Converting VHS to digital and then editing it
October 30, 2011 4:57 PM   Subscribe

When converting my childhood VHS tapes to digital, what format should I be using? How can I trim the length of (avi,mpg,mov,etc) video files without losing quality? And do you have any recommendations for local video store vs vs

I am in the midst of an epic project to scan and convert the photos, negatives, and home movies for my entire immediate family. I will be sending everything out to a company (digmypics, scancafe) or going to a local store. I have some questions about converting video.

1. It looks like I can have videos converted to DVD, mpeg-2, mpeg-4, MOV, AVI, or WMV. My main goal is to cut up videos at the scene breaks (~2-5 minutes each) and upload to my phanfare account. Phanfare accepts all of these formats and limits videos to 20 mins and 2GB. I want good quality, but it doesn't need to be top of the line, professional level quality. I am on a mac if that makes a difference. Which format best fits my needs?

2. Converting to DVD is cheaper than converting to a digital file on a hard drive (mpeg, mov, avi). Will there be a loss of quality if I use handbrake to rip the DVDs to, for example, avi as opposed to if I had received an avi file directly from the company?

3. What program can I use on a Macbook Pro to trim one video file into multiple smaller clips without losing quality? I have no video editing needs other than this trimming. I have the iMovie application that was already installed when I bought the computer, but have never used it. I am not opposed to buying something - Quicktime Pro? Something else?

4. And finally, any recommendations for local store vs scancafe (cheapest but has some bad reviews) vs digmypics (most expensive but they say they go each picture/video manually to make it look its best)?
posted by Nickel to Media & Arts (6 answers total) 11 users marked this as a favorite
Try contacting this He does a lot of different format transfers and he can tell you better what you should go with.
posted by Yellow at 5:04 PM on October 30, 2011

I have used digmypics for large scale photo scanning and was very happy with the results and with the general customer service from them. I would suggest they are worth the money. Do not know about the other questions.
posted by jessamyn at 5:09 PM on October 30, 2011

DVDs are MPEG-2, and burning a DVD is an extra step, so if anything it'll be cheaper to get them as MP2 files on a data DVD. You don't gain anything by having to rip from DVD, and besides, most DVD players can read data discs anyway.
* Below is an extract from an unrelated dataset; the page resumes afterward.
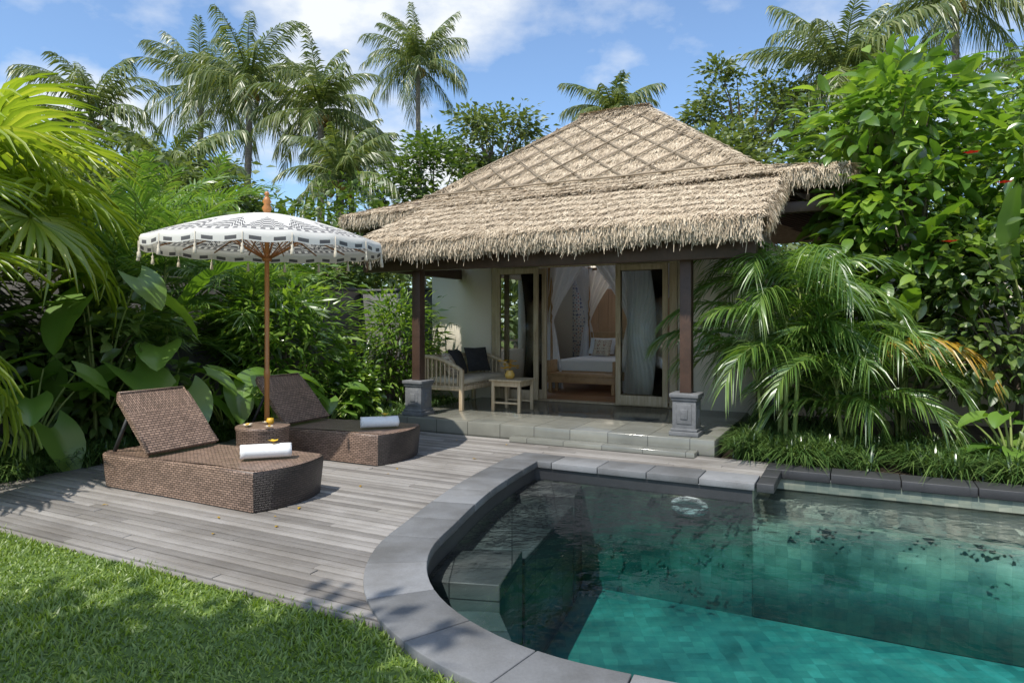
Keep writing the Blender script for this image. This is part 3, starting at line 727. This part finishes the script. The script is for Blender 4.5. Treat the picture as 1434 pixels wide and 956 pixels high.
def towel(a,b,rz,z=.334):
    p=W(a,b,z); root=empty('rolled_towel',loc=p,rotz=rz)
    t=np.linspace(0,1,60); th=t*2*np.pi*2.6; r=.070-.052*t
    xs=np.linspace(-.21,.21,12); G=np.array([[ (x+.004*math.sin(i*.7), ri*math.cos(q)*1.12, .072+ri*math.sin(q)) for i,(q,ri) in enumerate(zip(th,r))] for x in xs])
    mb=MB(); mb.grid(G); mb.make('towel_roll',M_towel,parent=root,smooth=True,solid=.012)
    mb=MB(); flowers(mb,[(.06,0.0,.15)],.055); mb.make('frangipani',M_yel,parent=root)
towel(1.12,-3.93,math.radians(18)); towel(.93,-2.1,math.radians(16))
p=W(.06,-2.98); root=empty('round_wicker_table',loc=(p[0],p[1],.003))
mb=MB(); mb.lathe([(.22,0),(.25,.02),(.265,.2),(.27,.38),(.28,.40),(.28,.425),(.27,.43),(0.01,.432)],n=36)
mb.make('drum',M_wick,parent=root,smooth=False)
mb=MB(); P=[(R0.normal(0,.09),R0.normal(0,.09)-.03,.44) for _ in range(5)]; flowers(mb,P,.055); mb.make('table_flowers',M_pet,parent=root)
mb=MB(); flowers(mb,[(x,y,z+.012) for x,y,z in P],.03); mb.lathe([(.03,0),(.04,.02),(.035,.06),(.0,.065)],(.05,.08,.432),12); mb.make('table_ornament',M_yel,parent=root)

# ------------------------------------------------------------------ umbrella
p=W(-.2,-2.68); um=empty('balinese_umbrella',loc=(p[0],p[1],0))
mb=MB(); mb.lathe([(.02,0),(.028,.02),(.028,.9),(.034,.92),(.034,.98),(.026,1.0),(.026,2.76),(.04,2.78),(.055,2.82),(.03,2.86),(.05,2.89),(.03,2.93),(.015,2.96),(.03,2.975),(.02,3.0),(.002,3.01)],n=14)
mb.lathe([(.19,0),(.2,.03),(.12,.07),(.05,.1)],n=20)
NR=18
for i in range(NR):
    an=2*math.pi*i/NR; c,s=math.cos(an),math.sin(an)
    mb.beam((.03*c,.03*s,2.72),(1.22*c,1.22*s,2.395),.014,.014)
    mb.beam((.04*c,.04*s,2.25),(.62*c,.62*s,2.585),.01,.01)
mb.lathe([(.05,2.22),(.055,2.28),(.03,2.3)],n=14)
mb.make('pole_and_ribs',M_pole,parent=um)
m,nt,N,L,P,O=nm('umbrella_canopy')
v=coord(N,L,'UV'); sp=N.new('ShaderNodeSeparateXYZ'); L.new(v,sp.inputs[0]); U,Vv=sp.outputs[0],sp.outputs[1]
def tri(k,off=0): return mth(N,L,'MULTIPLY',mth(N,L,'ABSOLUTE',mth(N,L,'SUBTRACT',mth(N,L,'FRACT',mth(N,L,'MULTIPLY_ADD',U,k,off)),.5)),2.)
t1=tri(18.); t2=tri(36.,.5); t3=tri(90.)
h1=mth(N,L,'SUBTRACT',.88,mth(N,L,'MULTIPLY',mth(N,L,'POWER',mth(N,L,'SUBTRACT',1.,t1),.8),.36))
q=mth(N,L,'SUBTRACT',Vv,h1); inA=mth(N,L,'GREATER_THAN',q,0.)
stripes=mth(N,L,'LESS_THAN',mth(N,L,'FRACT',mth(N,L,'ADD',mth(N,L,'MULTIPLY',q,15.),mth(N,L,'MULTIPLY',t3,.8))),.58)
lo=mth(N,L,'LESS_THAN',Vv,.90)
blk=mth(N,L,'MULTIPLY',mth(N,L,'MULTIPLY',inA,lo),stripes)
def band(a,b): return mth(N,L,'MULTIPLY',mth(N,L,'GREATER_THAN',Vv,a),mth(N,L,'LESS_THAN',Vv,b))
for a_,b_ in((.905,.918),(.965,.975)): blk=mth(N,L,'MAXIMUM',blk,band(a_,b_))
blk=mth(N,L,'MAXIMUM',blk,mth(N,L,'MULTIPLY',band(.925,.958),mth(N,L,'GREATER_THAN',t3,.45)))
blk=mth(N,L,'MAXIMUM',blk,mth(N,L,'MULTIPLY',band(1.04,1.10),mth(N,L,'GREATER_THAN',t2,.5)))
col=mixc(N,L,mth(N,L,'MULTIPLY',blk,.9),(.80,.78,.73),(.05,.05,.06)); L.new(col,P.inputs['Base Color']); P.inputs['Roughness'].default_value=.85
tr=N.new('ShaderNodeBsdfTranslucent'); L.new(col,tr.inputs[0]); mx=N.new('ShaderNodeMixShader'); mx.inputs[0].default_value=.25; L.new(P.outputs[0],mx.inputs[1]); L.new(tr.outputs[0],mx.inputs[2]); L.new(mx.outputs[0],O.inputs[0])
na=NR*6; rr=np.r_[np.linspace(.03,1,16),1.003,1.006]; G=np.zeros((len(rr),na+1,3)); UVg=np.zeros((len(rr),na+1,2))
for i,r_ in enumerate(rr):
    for j in range(na+1):
        an=2*math.pi*j/na; ph=abs(math.sin(an*NR/2)); R_=1.28
        r1=min(r_,1); sag=.020*ph*r1**2
        z=2.42+.34*(1-r1**1.5)-sag*.6; rad=R_*r1*(1-.012*ph*r1)
        if r_>1: z-=(.05 if r_<1.004 else .10)+.01*ph; rad+=.006
        G[i,j]=(rad*math.cos(an),rad*math.sin(an),z); UVg[i,j]=(j/na,r_ if r_<=1 else (1.04 if r_<1.004 else 1.12))
a,b=G.shape[:2]; ii=np.arange(a-1)[:,None]*b; jj=np.arange(b-1)[None]; F=np.stack([ii+jj,ii+b+jj,ii+b+jj+1,ii+jj+1],-1).reshape(-1,4)
mesh('canopy',G.reshape(-1,3),[F],m,parent=um,uv=UVg.reshape(-1,2)[F.reshape(-1)],smooth=True)
mb=MB()
for i in range(NR):
    an=2*math.pi*i/NR; c,s=1.29*math.cos(an),1.29*math.sin(an)
    mb.lathe([(.003,2.4),(.003,2.29),(.014,2.275),(.010,2.25),(.016,2.24),(.020,2.19),(.016,2.185)],(c,s,0),7)
mb.make('tassels',M_crm,parent=um)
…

For editing, you can use anythning. iMovie, FC, VirtualDub...MP2 is pretty generic. There's quite a bit on the web about editing without having to re-encode, so while packaged software might not be able to easily deal with that stuff, you should be able to do what you want using existing tools.
posted by rhizome at 5:35 PM on October 30, 2011

1. Don't convert to DVD. Discs are going the way of the dinosaur. Keep everything as a digital file. If you're a Mac user, I would go with H.264 compression (mpeg2 and 4 are fine too) in a MOV (don't go with AVI or WMV--these are PC preferred formats).

2. Technically, yes: there will be further quality loss if you transfer VHS>DVD>Digital file vs VHS>digital file. However, don't sweat it--this level of performance is for the pros and critical level work. However again, avoid recruiting DVD's if you have tons of files--using handbrake is a slow and painful experience if you have lots of files (although I use it a lot and it does an extremely good job if you select the high quality settings).

3. iMovie is great and easy to learn. Just jump in. Check out a tutorial on YouTube before you begin. That said, I'd use Quicktime Pro if you're just trimming some clips down--it's super efficient for that (heads up: use Quicktime 7, not the newer Quicktime X which is a joke).

4. No opinion (I do all this myself).
posted by Murray M at 5:37 PM on October 30, 2011

I've converted old VHS home movies straight to DVD (MPEG-2 is DVD's native format) and thought they looked pretty good. More recently, I've converted some of the same old movies to H.264 MPEG-4 (I capture to a Mac Mini using a Hauppauge HD PVR) and they definitely look better. I'd second the recommendation to capture using H.264 if possible, using the MOV wrapper if you're on a Mac, as long as you can find an appropriate editing solution. (Happily, H.264 is going to be high enough quality that even if you do have to re-encode, you'll probably still be satisfied with the results.)
posted by Joey Bagels at 6:08 PM on October 30, 2011

I would also recommend doing all digitisation at the best possible quality. This is probably the only time anyone's going to bother doing this level of digital capture, especially with the videotape. While it may seem like "this level of performance is for the pros and critical level work" at the moment, when your children/grandchildren/whoever come to view this stuff in many years time, they'll be very grateful for the high quality version available.